Chapter 7 shows a chilling moment of irony when Ky observes the decoy recruits humming the Anthem of the Society as they gather gunpowder and rocks. Even though their government has manufactured them a death sentence under the facade of nationalistic loyalty, and even though they’re aware of it and can do nothing about it, they are still left knowing only songs that glorify it. They gather gunpowder to help defend themselves against an attack that the Society has put them in harm’s way of, and as they do they can’t help but sing praise to the Society.

The reader is privy to a key fact about Ky in Chapter 7: his real last name used to be Finnow. Ky’s refusal to share this fact with Vick or generally to acknowledge Finnow as his surname anymore demonstrates that he’s left his past life behind him, the life he lived with his family in the Outer Provinces. His statement that he prefers Markham because it’s the name by which Cassia knows him illustrates how powerfully he feels connected to her and how much of his new life she represents to him. His lie to Vick about his real name also represents a trust imbalance between the two. As far as the reader knows, Vick was honest in telling Ky his last name, so to have Ky respond dishonestly suggests that there are things he isn’t comfortable sharing with Vick, a slope that could cause him to hide other things down the road.

Conversely, a trust is established between Indie and Cassia aboard the airship to the Outer Provinces. Cassia’s blue tablets would’ve been discovered during her strip search, possibly landing her—and potentially Xander—in serious trouble. However, Indie comes to the rescue and not only helps conceal the tablets from the Officials, but also reveals that she has something of her own to hide. This puts her and Cassia on equal footing, and in choosing to help one another, creates the conditions for a bond between the two.

It’s a moment of dramatic irony when Ky and Vick learn that they will be receiving female recruits soon and then are forced to escape into the Carving during a firing just after. Had a firing not occurred, or had they chosen not to escape it, Ky and Cassia may well have reunited much sooner than either of them anticipated. Instead, by fleeing the camp site with Vick and Eli, Ky in fact considerably distances himself from Cassia without knowing it.
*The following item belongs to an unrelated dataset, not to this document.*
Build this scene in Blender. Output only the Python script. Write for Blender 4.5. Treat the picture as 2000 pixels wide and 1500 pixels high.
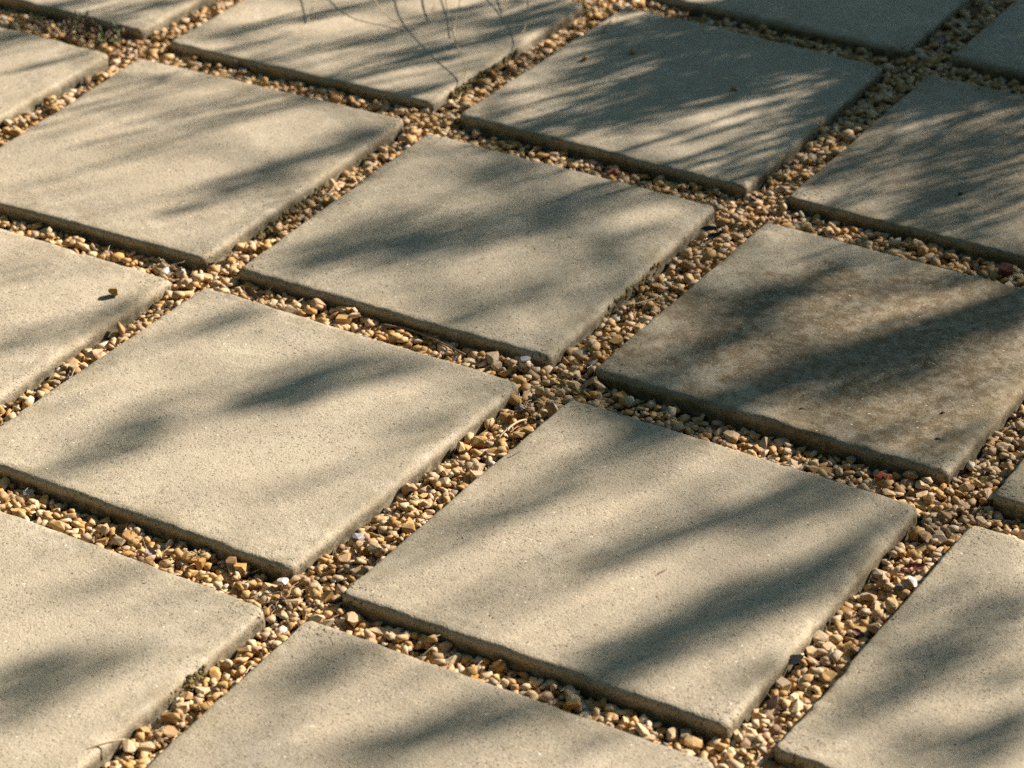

Vick and Ky’s momentary fight when Ky’s muses about the deaths of all the Anomalies can be thought of as a moment of foreshadowing. Vick’s sudden violence suggests a strong, previously unrevealed personal stake in the well-being of the Anomalies that has yet to be revealed, a notion that later proves true (see the Summary and Analysis of Chapter 17).

Ky, Vick, and Eli’s revelation that their coats are keeping them warm as well as monitoring their vital signs and recording them on microcards for post-mortem retrieval represents a cool irony: they are relying on something the Society created to survive in the unpredictable temperatures of the Carving, but in doing so they’re allowing the Society to do what they always want to—collect data on everything and everyone. Ky’s decision to cut his microcard out of his jacket shows his direct disapproval of this, whereas Vick and Eli’s decision to leave theirs in suggests that they aren’t specifically averse to this kind of data collection in the same regard.

Indie makes an important point in Chapter 12 that Cassia is not necessarily searching only for Ky, but for the Rising as well. This notion echoes much of what has led Cassia to where she is so far. Her love for Ky is a factor, to be sure, but so is the meaning of her choice of his love more broadly: that she wishes to break free of the Society’s hold. From the time her grandfather gave her the two poems before his death, she has been on the path of a rebel with a great cause. Indie mentioning it now only emboldens Cassia’s (perhaps subconscious) dual-goal of finding both Ky and the solution to her inability to be with him the way she wants.